Brabeast Bot

Introduction: Brabeast Bot

Pablo Espinal

Alex Reiner

George Wang

Step 1: Introduction/Motivation

BB (Brabeast-Bot) may look small and simple. After all, it's essentially four photosensitive sensors mounted on legs allowing the robot to move freely in any direction and terrain. It follows two rules of robotics:
1. Always looks at what lightsource it's tracking 3. If it gets to the light, it waits to be melted.

In order to achieve these actions, BB is designed to be agile with its surroundings with an adjusting orbiting swivel joint for it to better determine where the brightest light courses are. Light metering for continuous location tracking of lights is possible by the microcontroller-and-photosensitive combo that processes brightness information live into a feedback loop. The BB legs are created with simple geometric orientations to enable the walking movement through rotational motion.

Our goal for the video was to recreate a David attenborough style documentary like the animal planet series. At first, we really tried to save portions of his voice in existing documentaries and piece words together but that became way too hard. We settled with recreating his voice from scratch and it kind of worked out. It was really fun working on the video and I think it's a great method of representing our build.

Step 2: Project Video

Script

30 minutes north of downtown Toronto lies an area known as 1 Spadina. The bots have traveled to the resting ground known as the south side garden, and it's here, the bots make their longest stop on a journey that takes a year towards America. A young bot has been abandoned from the pact which made him more vulnerable to USB power predators. Like any other bot, it relies on solar energy to survive and is in dire need to maintain its orbital maximum with the sun. -His first objective is to search for other bots, however this proves difficult as they have disconnected from his bluetooth signals. In distraught, the juvenile bot attempts its own navigational instincts in search for light. However, youth and inexperience play against the youngling, the bot attempts to charge from afar relying on light reflections from the window. He gets nothing back from his efforts and became weaker as the days passed. Before it was able to reassess the situation and plan it's next move, the bot booted into idle mode running on it's last bit of energy. A human male discovered the bot and brought it back to his lab. Here, he fixed up the broken bot and gave it energy. With weeks of recovery, the bot was back on its legs, it's ready to get back on the road.

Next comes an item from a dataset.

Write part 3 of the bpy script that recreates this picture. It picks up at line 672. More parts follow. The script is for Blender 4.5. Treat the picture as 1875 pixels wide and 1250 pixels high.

Step 3: Parts, Materials and Tools

Parts List

1x 28BY-48 Stepper Motor

1x uln2003 Stepper Motor Driver

2x DC Motor

1x L298N Motor Driver Control Board

4x Photoresistor

4x 1K Resistor

1x Solar Panel Power Bank USB Charger

2x 22mm Skateboard Bearings

1x Arduino UNO

1x Bread Board


Tools and Equipment

FDM 3D Printer (Prusa mk3s)

Hot Glue Gun

Soldering Iron


Materials

White PLA 3D Printer Filament

Hot Glue

Solder

Step 4: Circuit

Step 5: Machine 3D Model Build

3D model not able to upload

Step 6: Programming

Step 7: Results and Reflection

Through working with the multiple systems and re-writing the codes, the end result was exactly what we expected. The robot both tilts its solar panel head and rotates with its legs to orient it towards the brightest point in its surroundings. Our one boundary that made this less successful was the coding combination of multiple characteristics of the robot to change its behaviors due to external forces, we were only able to create one behavior of code which performed general tasks that adapted directly to the light source running on a loop. In the end, it is supposed to be a useless robot yet it does walk around to charge itself so that it doesn't die. We have learnt a lot about how different motors work in tandem with each other as well as how much energy each motor needs. Our DC motors ended up needing more energy to power the legs because of the friction between all of the joints. Our 3D modelling process was quite straight forward as we just plugged in the Brabeast legs and attached a planetary gear followed by the motors themselves. The solar panel is situated on top with a stepper motor on one end to change the pitch of the panel. If we would've done any additional things for the design, we would definitely consider a casing for the back end of the robot which ended up being a spaghetti monster. With a lot of trial and error, we realized we always needed to replace a component or wire so we decided to keep the back exposed for ease of accessibility.